Be specific. The most important thing you can do is to say the first few words. Be honest and open. Listen carefully to find out what your child already understands. Make your conversations back and forth—two ways. Talking with your children about sex will not encourage them to become sexually active.

3. Supervise and monitor your children’s activities. 

Know where your children are at all times. Are they safe? What are they doing? Are they involved in useful activities? If they aren’t with you, are responsible adults supervising them? You may be accused of being too snoopy, but you can help your children understand that parents who care know where their kids are.

4. Know your children’s friends and their families.


Since peers have a strong influence on teens, do your best to help your children choose friends from families with similar values. Welcome your children’s friends into your home, and talk with them regularly. Talk with their parents about curfews, common rules and expectations.

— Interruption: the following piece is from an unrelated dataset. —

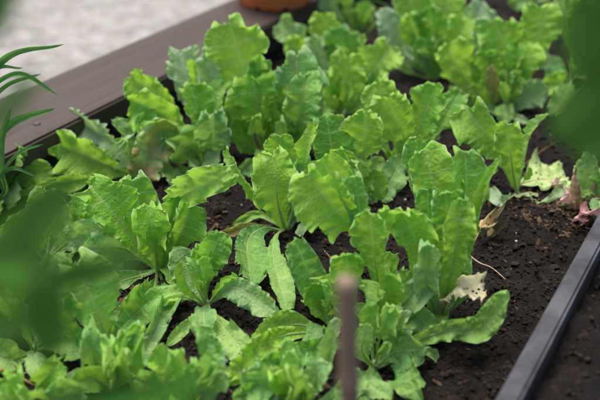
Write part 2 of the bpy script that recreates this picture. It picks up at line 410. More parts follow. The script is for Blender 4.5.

5. Discourage early, frequent and steady dating. 

Encourage group activities. Long before your child asks you if he or she can date a certain person, make it clear that one-on-one dating before 16 can lead to trouble. Letting your children know ahead of time will help them see that you are not reacting to a particular person or invitation.

6. Take a strong stand against teens dating people who are significantly older or younger than they are. 

Try setting a limit of no more than a 2 – year age difference. Power differences can lead into risky situations—including unwanted and unprotected sex.

7. Help your teens have options for the future that are much more attractive than early pregnancy and parenthood. 

Help them set real, meaningful goals for their future. Talk with them about what they will need to do to reach their goals, and help them reach these goals. Help them see how becoming a parent can derail the best of plans. For example, child care expenses can make it almost impossible to afford college.

8. Emphasize how much you value education. 

Set high expectations for your child’s school performance. If your child is not progressing well in school, intervene early. School failure is one of the key risk factors for teen parenthood. Keep track of your children’s grades and meet with teachers. Volunteer at school if you can. Limit teen’s after-school jobs to no more than 20 hours per week, so there is ample time for homework—and enough time left over for restful sleep and socializing.

9. Know what your kids are watching, reading and listening to. 

Messages about sex sent by the media (TV, radio, movies, music videos, magazines, the Internet) are almost certainly at odds with your values. Be “media literate” about what you and your family are watching and reading. Teach your children to think critically; talk with them about what they are learning from the programs they watch and the music they listen to.

10. Strive for a relationship that is warm and affectionate—firm in discipline and rich in communication.

Emphasize mutual trust and respect. Express your love, affection and appreciation clearly and often. Hug your kids and tell them how much you love them every day.